'''

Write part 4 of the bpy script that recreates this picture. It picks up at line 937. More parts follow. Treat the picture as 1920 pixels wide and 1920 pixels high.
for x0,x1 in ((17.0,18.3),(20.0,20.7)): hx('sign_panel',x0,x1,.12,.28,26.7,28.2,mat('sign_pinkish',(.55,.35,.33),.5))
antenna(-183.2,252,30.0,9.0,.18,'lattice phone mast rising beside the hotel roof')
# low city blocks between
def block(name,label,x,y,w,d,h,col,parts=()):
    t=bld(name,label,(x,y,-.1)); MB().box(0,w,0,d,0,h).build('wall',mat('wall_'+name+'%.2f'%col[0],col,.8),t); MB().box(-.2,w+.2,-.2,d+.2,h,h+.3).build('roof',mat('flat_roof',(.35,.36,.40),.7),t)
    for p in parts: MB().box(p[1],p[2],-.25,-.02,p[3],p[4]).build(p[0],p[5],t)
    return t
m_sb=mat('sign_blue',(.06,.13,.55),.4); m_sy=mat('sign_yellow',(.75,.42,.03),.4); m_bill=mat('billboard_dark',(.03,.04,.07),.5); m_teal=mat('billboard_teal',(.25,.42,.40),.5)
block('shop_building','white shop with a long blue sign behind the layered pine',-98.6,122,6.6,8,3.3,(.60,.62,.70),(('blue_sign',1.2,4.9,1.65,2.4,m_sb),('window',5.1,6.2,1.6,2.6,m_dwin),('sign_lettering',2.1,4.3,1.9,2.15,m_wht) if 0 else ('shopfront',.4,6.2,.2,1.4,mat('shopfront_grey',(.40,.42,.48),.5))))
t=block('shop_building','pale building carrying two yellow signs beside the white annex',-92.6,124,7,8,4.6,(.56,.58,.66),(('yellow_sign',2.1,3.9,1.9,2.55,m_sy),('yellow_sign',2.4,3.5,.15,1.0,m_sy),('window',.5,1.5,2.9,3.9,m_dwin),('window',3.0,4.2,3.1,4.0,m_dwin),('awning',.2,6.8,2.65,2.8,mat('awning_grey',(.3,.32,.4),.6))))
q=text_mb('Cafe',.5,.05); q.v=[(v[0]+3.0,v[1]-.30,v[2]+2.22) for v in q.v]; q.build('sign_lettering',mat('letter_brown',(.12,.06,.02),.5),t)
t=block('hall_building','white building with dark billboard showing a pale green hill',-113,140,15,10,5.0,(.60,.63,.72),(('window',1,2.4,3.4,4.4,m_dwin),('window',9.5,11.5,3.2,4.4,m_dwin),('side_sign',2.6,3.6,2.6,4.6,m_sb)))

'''

## THE REQUEST
The whole listing above needs to be written out again exactly.

## SOLUTION FOR THIS PROBLEM
Write part 4 of the bpy script that recreates this picture. It picks up at line 937. More parts follow. Treat the picture as 1920 pixels wide and 1920 pixels high.
for x0,x1 in ((17.0,18.3),(20.0,20.7)): hx('sign_panel',x0,x1,.12,.28,26.7,28.2,mat('sign_pinkish',(.55,.35,.33),.5))
antenna(-183.2,252,30.0,9.0,.18,'lattice phone mast rising beside the hotel roof')
# low city blocks between
def block(name,label,x,y,w,d,h,col,parts=()):
    t=bld(name,label,(x,y,-.1)); MB().box(0,w,0,d,0,h).build('wall',mat('wall_'+name+'%.2f'%col[0],col,.8),t); MB().box(-.2,w+.2,-.2,d+.2,h,h+.3).build('roof',mat('flat_roof',(.35,.36,.40),.7),t)
    for p in parts: MB().box(p[1],p[2],-.25,-.02,p[3],p[4]).build(p[0],p[5],t)
    return t
m_sb=mat('sign_blue',(.06,.13,.55),.4); m_sy=mat('sign_yellow',(.75,.42,.03),.4); m_bill=mat('billboard_dark',(.03,.04,.07),.5); m_teal=mat('billboard_teal',(.25,.42,.40),.5)
block('shop_building','white shop with a long blue sign behind the layered pine',-98.6,122,6.6,8,3.3,(.60,.62,.70),(('blue_sign',1.2,4.9,1.65,2.4,m_sb),('window',5.1,6.2,1.6,2.6,m_dwin),('sign_lettering',2.1,4.3,1.9,2.15,m_wht) if 0 else ('shopfront',.4,6.2,.2,1.4,mat('shopfront_grey',(.40,.42,.48),.5))))
t=block('shop_building','pale building carrying two yellow signs beside the white annex',-92.6,124,7,8,4.6,(.56,.58,.66),(('yellow_sign',2.1,3.9,1.9,2.55,m_sy),('yellow_sign',2.4,3.5,.15,1.0,m_sy),('window',.5,1.5,2.9,3.9,m_dwin),('window',3.0,4.2,3.1,4.0,m_dwin),('awning',.2,6.8,2.65,2.8,mat('awning_grey',(.3,.32,.4),.6))))
q=text_mb('Cafe',.5,.05); q.v=[(v[0]+3.0,v[1]-.30,v[2]+2.22) for v in q.v]; q.build('sign_lettering',mat('letter_brown',(.12,.06,.02),.5),t)
t=block('hall_building','white building with dark billboard showing a pale green hill',-113,140,15,10,5.0,(.60,.63,.72),(('window',1,2.4,3.4,4.4,m_dwin),('window',9.5,11.5,3.2,4.4,m_dwin),('side_sign',2.6,3.6,2.6,4.6,m_sb)))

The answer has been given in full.